In the listing below, identify each line with the word "part" and return those lines.

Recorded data
____________

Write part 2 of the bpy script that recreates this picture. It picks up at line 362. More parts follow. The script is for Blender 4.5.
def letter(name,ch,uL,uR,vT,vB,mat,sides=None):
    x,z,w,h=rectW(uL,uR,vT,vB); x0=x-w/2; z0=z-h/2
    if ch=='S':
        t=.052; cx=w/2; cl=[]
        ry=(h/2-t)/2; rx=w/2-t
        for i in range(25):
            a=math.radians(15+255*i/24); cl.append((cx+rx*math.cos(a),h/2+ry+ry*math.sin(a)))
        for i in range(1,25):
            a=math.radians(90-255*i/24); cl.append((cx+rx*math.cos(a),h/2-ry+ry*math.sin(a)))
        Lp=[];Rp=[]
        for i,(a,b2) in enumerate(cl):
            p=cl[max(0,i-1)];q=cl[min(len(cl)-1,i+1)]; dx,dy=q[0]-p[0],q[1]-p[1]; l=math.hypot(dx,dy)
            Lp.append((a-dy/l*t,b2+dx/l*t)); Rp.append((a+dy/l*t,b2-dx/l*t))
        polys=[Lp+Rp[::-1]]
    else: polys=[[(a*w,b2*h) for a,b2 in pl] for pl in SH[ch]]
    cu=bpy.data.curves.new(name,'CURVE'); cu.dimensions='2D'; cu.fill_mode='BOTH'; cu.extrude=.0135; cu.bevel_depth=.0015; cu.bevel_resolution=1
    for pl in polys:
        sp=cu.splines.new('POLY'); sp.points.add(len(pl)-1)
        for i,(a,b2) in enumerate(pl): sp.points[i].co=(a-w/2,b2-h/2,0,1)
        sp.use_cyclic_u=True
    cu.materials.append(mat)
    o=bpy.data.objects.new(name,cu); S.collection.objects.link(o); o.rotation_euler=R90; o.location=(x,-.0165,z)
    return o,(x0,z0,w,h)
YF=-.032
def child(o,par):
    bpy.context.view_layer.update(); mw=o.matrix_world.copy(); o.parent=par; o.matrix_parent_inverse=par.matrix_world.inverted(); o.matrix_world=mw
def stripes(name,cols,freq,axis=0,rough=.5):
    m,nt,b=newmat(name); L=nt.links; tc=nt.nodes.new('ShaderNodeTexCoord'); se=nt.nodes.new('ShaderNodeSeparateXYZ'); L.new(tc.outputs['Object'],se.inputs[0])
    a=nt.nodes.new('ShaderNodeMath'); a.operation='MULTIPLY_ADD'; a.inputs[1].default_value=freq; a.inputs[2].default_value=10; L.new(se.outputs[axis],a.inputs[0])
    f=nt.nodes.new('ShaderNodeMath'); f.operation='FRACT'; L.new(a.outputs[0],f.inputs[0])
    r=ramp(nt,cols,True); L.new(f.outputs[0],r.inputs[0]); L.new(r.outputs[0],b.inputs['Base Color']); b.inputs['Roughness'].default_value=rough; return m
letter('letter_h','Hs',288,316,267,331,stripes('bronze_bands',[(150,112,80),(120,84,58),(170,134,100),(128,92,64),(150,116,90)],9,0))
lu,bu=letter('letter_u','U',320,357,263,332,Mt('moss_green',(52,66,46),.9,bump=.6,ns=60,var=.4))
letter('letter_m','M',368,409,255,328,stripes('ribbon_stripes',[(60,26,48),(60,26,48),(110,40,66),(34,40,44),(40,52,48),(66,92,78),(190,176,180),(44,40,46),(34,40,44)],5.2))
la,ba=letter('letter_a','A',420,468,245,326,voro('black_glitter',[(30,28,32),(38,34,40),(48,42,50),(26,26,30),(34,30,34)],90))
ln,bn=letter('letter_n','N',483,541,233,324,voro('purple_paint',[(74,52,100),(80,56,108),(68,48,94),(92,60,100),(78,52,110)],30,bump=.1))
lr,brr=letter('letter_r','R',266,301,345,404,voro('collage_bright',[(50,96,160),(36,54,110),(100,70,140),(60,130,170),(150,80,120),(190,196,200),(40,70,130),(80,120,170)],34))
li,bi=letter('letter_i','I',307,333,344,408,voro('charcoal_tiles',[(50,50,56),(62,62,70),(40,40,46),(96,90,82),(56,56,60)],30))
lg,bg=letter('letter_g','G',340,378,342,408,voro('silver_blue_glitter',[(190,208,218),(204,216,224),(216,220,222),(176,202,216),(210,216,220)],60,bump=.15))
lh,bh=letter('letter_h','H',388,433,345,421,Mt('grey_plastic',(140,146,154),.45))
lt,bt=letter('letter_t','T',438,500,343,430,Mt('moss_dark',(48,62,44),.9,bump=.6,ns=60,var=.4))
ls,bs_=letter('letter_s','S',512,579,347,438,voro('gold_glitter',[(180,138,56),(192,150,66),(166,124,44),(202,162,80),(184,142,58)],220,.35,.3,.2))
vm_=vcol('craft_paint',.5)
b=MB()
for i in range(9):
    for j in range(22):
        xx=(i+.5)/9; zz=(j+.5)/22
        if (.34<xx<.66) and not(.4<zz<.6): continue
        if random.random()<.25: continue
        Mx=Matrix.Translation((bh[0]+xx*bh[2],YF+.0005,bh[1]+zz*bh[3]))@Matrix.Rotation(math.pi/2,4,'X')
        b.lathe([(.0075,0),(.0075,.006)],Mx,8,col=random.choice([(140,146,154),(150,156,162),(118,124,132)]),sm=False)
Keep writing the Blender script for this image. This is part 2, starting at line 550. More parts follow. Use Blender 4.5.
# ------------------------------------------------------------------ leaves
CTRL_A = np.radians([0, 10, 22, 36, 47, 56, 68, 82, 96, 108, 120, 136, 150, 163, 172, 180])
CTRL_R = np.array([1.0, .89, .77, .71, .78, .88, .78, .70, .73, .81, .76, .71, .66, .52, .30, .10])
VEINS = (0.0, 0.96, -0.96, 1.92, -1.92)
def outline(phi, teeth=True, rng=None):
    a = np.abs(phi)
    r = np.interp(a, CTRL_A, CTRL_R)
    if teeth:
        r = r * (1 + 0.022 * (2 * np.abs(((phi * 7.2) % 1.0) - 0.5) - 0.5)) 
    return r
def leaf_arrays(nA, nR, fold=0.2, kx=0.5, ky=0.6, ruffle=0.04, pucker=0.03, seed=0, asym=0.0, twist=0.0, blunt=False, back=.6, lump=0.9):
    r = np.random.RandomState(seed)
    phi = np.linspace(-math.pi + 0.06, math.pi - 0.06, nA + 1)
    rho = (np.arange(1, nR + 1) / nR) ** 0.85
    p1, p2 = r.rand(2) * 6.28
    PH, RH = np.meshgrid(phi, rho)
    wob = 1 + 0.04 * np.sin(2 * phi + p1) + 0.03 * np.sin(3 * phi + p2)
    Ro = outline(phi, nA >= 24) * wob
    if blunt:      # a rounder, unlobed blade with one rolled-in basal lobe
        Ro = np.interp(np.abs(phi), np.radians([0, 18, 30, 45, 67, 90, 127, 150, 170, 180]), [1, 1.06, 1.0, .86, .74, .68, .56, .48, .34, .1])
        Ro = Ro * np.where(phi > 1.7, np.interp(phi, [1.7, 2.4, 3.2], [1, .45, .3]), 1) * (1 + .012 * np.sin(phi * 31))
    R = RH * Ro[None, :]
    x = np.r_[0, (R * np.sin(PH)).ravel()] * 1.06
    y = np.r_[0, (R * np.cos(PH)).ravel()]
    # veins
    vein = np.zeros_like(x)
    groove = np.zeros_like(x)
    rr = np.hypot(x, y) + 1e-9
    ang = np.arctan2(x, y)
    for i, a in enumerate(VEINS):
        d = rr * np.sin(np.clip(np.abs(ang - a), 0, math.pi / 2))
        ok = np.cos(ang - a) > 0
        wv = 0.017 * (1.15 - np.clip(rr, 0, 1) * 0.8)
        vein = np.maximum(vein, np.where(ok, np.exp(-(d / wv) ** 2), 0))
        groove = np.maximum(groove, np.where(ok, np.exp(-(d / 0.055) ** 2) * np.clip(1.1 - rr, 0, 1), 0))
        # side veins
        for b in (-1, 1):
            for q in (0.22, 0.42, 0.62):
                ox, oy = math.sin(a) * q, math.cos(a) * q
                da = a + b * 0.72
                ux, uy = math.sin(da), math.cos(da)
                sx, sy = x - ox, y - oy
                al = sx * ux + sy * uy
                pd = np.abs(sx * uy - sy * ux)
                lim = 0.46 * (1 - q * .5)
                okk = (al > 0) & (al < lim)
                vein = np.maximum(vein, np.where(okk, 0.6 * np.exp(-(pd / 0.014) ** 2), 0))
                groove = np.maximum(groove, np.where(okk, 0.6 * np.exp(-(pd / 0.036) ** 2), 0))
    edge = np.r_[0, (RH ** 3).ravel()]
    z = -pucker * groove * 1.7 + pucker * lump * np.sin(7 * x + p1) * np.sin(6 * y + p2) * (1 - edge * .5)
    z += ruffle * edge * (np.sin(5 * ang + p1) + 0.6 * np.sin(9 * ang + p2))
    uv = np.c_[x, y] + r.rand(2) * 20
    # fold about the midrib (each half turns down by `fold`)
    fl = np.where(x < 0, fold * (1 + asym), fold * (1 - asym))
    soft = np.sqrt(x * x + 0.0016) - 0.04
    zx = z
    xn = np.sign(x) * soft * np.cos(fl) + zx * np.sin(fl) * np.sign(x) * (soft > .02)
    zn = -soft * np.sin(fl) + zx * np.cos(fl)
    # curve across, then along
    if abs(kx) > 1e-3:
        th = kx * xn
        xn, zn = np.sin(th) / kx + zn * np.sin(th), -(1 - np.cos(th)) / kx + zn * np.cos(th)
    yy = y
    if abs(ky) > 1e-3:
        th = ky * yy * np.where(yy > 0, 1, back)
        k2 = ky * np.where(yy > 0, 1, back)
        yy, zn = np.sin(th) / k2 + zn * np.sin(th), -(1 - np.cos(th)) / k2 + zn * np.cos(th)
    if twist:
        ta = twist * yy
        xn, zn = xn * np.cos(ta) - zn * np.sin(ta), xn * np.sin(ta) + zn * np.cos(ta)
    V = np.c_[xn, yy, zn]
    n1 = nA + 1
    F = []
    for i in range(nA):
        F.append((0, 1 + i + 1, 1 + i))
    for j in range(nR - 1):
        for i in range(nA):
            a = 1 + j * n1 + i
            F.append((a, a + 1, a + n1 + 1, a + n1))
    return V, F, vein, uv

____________

• _Finished exercise_:
Write part 2 of the bpy script that recreates this picture. It picks up at line 362. More parts follow. The script is for Blender 4.5.
Keep writing the Blender script for this image. This is part 2, starting at line 550. More parts follow. Use Blender 4.5.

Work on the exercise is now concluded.